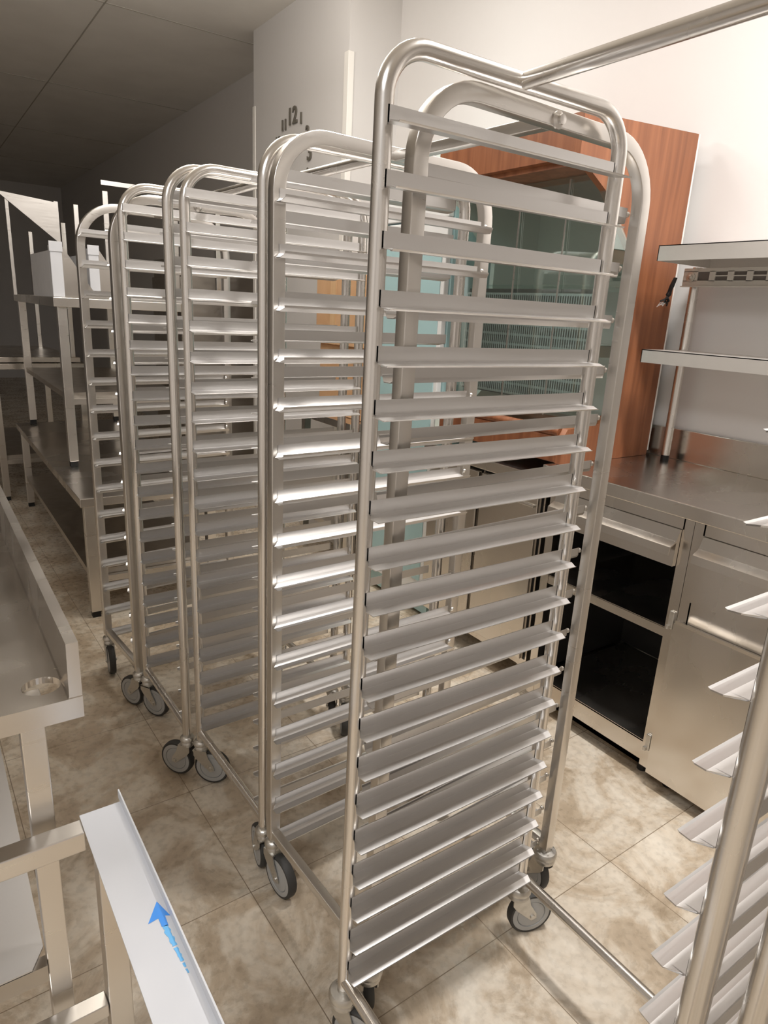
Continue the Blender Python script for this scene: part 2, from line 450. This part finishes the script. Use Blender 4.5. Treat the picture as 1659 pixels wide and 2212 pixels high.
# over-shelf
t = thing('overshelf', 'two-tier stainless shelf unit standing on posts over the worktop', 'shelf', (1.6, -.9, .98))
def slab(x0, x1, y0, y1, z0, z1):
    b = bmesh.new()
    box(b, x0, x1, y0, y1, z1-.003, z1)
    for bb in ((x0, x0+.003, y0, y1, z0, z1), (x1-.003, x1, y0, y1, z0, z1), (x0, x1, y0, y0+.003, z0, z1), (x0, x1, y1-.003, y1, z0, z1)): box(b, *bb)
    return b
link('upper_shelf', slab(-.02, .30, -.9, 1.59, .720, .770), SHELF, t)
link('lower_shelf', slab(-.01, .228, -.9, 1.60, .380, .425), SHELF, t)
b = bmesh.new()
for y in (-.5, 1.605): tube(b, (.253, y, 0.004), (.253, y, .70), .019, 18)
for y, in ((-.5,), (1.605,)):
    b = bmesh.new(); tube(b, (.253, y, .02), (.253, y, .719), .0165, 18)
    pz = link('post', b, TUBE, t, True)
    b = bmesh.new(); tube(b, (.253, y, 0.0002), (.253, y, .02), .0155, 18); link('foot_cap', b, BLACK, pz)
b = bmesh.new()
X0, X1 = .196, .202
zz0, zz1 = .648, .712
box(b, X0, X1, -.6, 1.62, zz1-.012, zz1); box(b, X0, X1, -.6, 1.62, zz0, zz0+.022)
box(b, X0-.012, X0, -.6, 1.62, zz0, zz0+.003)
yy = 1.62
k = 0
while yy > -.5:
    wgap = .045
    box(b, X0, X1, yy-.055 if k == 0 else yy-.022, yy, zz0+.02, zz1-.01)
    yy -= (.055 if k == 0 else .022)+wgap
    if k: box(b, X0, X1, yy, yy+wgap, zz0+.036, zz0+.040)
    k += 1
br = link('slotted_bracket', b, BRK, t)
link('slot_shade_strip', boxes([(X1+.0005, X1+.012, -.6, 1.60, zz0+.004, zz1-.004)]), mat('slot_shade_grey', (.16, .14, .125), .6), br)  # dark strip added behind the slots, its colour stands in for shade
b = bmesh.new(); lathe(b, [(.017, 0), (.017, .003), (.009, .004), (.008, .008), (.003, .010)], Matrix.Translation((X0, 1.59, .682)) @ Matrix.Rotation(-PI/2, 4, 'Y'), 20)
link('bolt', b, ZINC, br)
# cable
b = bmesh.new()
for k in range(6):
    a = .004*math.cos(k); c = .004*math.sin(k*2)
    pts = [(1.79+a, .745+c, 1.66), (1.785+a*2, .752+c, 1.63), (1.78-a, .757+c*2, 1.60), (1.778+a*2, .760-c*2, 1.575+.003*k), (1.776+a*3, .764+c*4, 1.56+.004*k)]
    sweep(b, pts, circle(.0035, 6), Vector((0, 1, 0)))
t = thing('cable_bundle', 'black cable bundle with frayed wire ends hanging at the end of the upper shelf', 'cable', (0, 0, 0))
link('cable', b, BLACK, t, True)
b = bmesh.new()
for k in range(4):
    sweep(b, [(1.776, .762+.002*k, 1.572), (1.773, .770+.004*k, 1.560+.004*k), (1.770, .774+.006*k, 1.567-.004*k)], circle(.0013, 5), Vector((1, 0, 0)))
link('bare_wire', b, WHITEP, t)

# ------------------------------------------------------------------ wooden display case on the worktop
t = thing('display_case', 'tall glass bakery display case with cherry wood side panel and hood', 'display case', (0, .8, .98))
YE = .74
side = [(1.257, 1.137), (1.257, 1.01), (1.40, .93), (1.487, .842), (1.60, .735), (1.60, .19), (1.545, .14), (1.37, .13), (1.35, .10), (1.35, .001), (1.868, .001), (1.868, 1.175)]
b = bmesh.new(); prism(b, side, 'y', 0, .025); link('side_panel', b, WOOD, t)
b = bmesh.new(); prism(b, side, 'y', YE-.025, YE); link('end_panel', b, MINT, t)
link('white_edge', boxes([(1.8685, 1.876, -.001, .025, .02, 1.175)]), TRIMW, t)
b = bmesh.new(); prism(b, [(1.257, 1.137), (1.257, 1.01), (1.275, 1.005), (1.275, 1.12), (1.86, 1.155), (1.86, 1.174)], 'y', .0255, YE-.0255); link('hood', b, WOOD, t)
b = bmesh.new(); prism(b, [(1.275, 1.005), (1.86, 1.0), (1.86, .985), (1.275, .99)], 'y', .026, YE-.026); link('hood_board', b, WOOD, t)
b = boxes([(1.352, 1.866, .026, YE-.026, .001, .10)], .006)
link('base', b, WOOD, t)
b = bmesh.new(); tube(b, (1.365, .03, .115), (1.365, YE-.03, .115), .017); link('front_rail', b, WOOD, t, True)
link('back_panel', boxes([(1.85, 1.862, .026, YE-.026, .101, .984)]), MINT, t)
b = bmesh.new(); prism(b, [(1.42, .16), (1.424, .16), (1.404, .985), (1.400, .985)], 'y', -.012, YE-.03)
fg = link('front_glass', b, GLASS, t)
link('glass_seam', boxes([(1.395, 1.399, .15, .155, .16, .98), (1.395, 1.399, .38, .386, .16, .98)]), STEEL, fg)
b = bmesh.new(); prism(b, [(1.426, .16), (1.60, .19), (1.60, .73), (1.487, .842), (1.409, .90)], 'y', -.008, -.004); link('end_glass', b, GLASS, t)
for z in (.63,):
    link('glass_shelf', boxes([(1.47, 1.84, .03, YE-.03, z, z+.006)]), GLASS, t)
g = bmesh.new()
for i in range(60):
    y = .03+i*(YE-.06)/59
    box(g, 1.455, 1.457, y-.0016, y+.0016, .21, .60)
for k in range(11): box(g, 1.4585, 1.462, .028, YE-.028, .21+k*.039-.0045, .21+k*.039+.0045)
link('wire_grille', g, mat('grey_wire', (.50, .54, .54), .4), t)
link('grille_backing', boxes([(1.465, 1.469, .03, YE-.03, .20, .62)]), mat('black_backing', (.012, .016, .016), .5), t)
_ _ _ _
▸ **Task directions**: Set down all the data again exactly as above, pictures excluded.

▸ **Exercise response**:
Continue the Blender Python script for this scene: part 2, from line 450. This part finishes the script. Use Blender 4.5. Treat the picture as 1659 pixels wide and 2212 pixels high.
# over-shelf
t = thing('overshelf', 'two-tier stainless shelf unit standing on posts over the worktop', 'shelf', (1.6, -.9, .98))
def slab(x0, x1, y0, y1, z0, z1):
    b = bmesh.new()
    box(b, x0, x1, y0, y1, z1-.003, z1)
    for bb in ((x0, x0+.003, y0, y1, z0, z1), (x1-.003, x1, y0, y1, z0, z1), (x0, x1, y0, y0+.003, z0, z1), (x0, x1, y1-.003, y1, z0, z1)): box(b, *bb)
    return b
link('upper_shelf', slab(-.02, .30, -.9, 1.59, .720, .770), SHELF, t)
link('lower_shelf', slab(-.01, .228, -.9, 1.60, .380, .425), SHELF, t)
b = bmesh.new()
for y in (-.5, 1.605): tube(b, (.253, y, 0.004), (.253, y, .70), .019, 18)
for y, in ((-.5,), (1.605,)):
    b = bmesh.new(); tube(b, (.253, y, .02), (.253, y, .719), .0165, 18)
    pz = link('post', b, TUBE, t, True)
    b = bmesh.new(); tube(b, (.253, y, 0.0002), (.253, y, .02), .0155, 18); link('foot_cap', b, BLACK, pz)
b = bmesh.new()
X0, X1 = .196, .202
zz0, zz1 = .648, .712
box(b, X0, X1, -.6, 1.62, zz1-.012, zz1); box(b, X0, X1, -.6, 1.62, zz0, zz0+.022)
box(b, X0-.012, X0, -.6, 1.62, zz0, zz0+.003)
yy = 1.62
k = 0
while yy > -.5:
    wgap = .045
    box(b, X0, X1, yy-.055 if k == 0 else yy-.022, yy, zz0+.02, zz1-.01)
    yy -= (.055 if k == 0 else .022)+wgap
    if k: box(b, X0, X1, yy, yy+wgap, zz0+.036, zz0+.040)
    k += 1
br = link('slotted_bracket', b, BRK, t)
link('slot_shade_strip', boxes([(X1+.0005, X1+.012, -.6, 1.60, zz0+.004, zz1-.004)]), mat('slot_shade_grey', (.16, .14, .125), .6), br)  # dark strip added behind the slots, its colour stands in for shade
b = bmesh.new(); lathe(b, [(.017, 0), (.017, .003), (.009, .004), (.008, .008), (.003, .010)], Matrix.Translation((X0, 1.59, .682)) @ Matrix.Rotation(-PI/2, 4, 'Y'), 20)
link('bolt', b, ZINC, br)
# cable
b = bmesh.new()
for k in range(6):
    a = .004*math.cos(k); c = .004*math.sin(k*2)
    pts = [(1.79+a, .745+c, 1.66), (1.785+a*2, .752+c, 1.63), (1.78-a, .757+c*2, 1.60), (1.778+a*2, .760-c*2, 1.575+.003*k), (1.776+a*3, .764+c*4, 1.56+.004*k)]
    sweep(b, pts, circle(.0035, 6), Vector((0, 1, 0)))
t = thing('cable_bundle', 'black cable bundle with frayed wire ends hanging at the end of the upper shelf', 'cable', (0, 0, 0))
link('cable', b, BLACK, t, True)
b = bmesh.new()
for k in range(4):
    sweep(b, [(1.776, .762+.002*k, 1.572), (1.773, .770+.004*k, 1.560+.004*k), (1.770, .774+.006*k, 1.567-.004*k)], circle(.0013, 5), Vector((1, 0, 0)))
link('bare_wire', b, WHITEP, t)

# ------------------------------------------------------------------ wooden display case on the worktop
t = thing('display_case', 'tall glass bakery display case with cherry wood side panel and hood', 'display case', (0, .8, .98))
YE = .74
side = [(1.257, 1.137), (1.257, 1.01), (1.40, .93), (1.487, .842), (1.60, .735), (1.60, .19), (1.545, .14), (1.37, .13), (1.35, .10), (1.35, .001), (1.868, .001), (1.868, 1.175)]
b = bmesh.new(); prism(b, side, 'y', 0, .025); link('side_panel', b, WOOD, t)
b = bmesh.new(); prism(b, side, 'y', YE-.025, YE); link('end_panel', b, MINT, t)
link('white_edge', boxes([(1.8685, 1.876, -.001, .025, .02, 1.175)]), TRIMW, t)
b = bmesh.new(); prism(b, [(1.257, 1.137), (1.257, 1.01), (1.275, 1.005), (1.275, 1.12), (1.86, 1.155), (1.86, 1.174)], 'y', .0255, YE-.0255); link('hood', b, WOOD, t)
b = bmesh.new(); prism(b, [(1.275, 1.005), (1.86, 1.0), (1.86, .985), (1.275, .99)], 'y', .026, YE-.026); link('hood_board', b, WOOD, t)
b = boxes([(1.352, 1.866, .026, YE-.026, .001, .10)], .006)
link('base', b, WOOD, t)
b = bmesh.new(); tube(b, (1.365, .03, .115), (1.365, YE-.03, .115), .017); link('front_rail', b, WOOD, t, True)
link('back_panel', boxes([(1.85, 1.862, .026, YE-.026, .101, .984)]), MINT, t)
b = bmesh.new(); prism(b, [(1.42, .16), (1.424, .16), (1.404, .985), (1.400, .985)], 'y', -.012, YE-.03)
fg = link('front_glass', b, GLASS, t)
link('glass_seam', boxes([(1.395, 1.399, .15, .155, .16, .98), (1.395, 1.399, .38, .386, .16, .98)]), STEEL, fg)
b = bmesh.new(); prism(b, [(1.426, .16), (1.60, .19), (1.60, .73), (1.487, .842), (1.409, .90)], 'y', -.008, -.004); link('end_glass', b, GLASS, t)
for z in (.63,):
    link('glass_shelf', boxes([(1.47, 1.84, .03, YE-.03, z, z+.006)]), GLASS, t)
g = bmesh.new()
for i in range(60):
    y = .03+i*(YE-.06)/59
    box(g, 1.455, 1.457, y-.0016, y+.0016, .21, .60)
for k in range(11): box(g, 1.4585, 1.462, .028, YE-.028, .21+k*.039-.0045, .21+k*.039+.0045)
link('wire_grille', g, mat('grey_wire', (.50, .54, .54), .4), t)
link('grille_backing', boxes([(1.465, 1.469, .03, YE-.03, .20, .62)]), mat('black_backing', (.012, .016, .016), .5), t)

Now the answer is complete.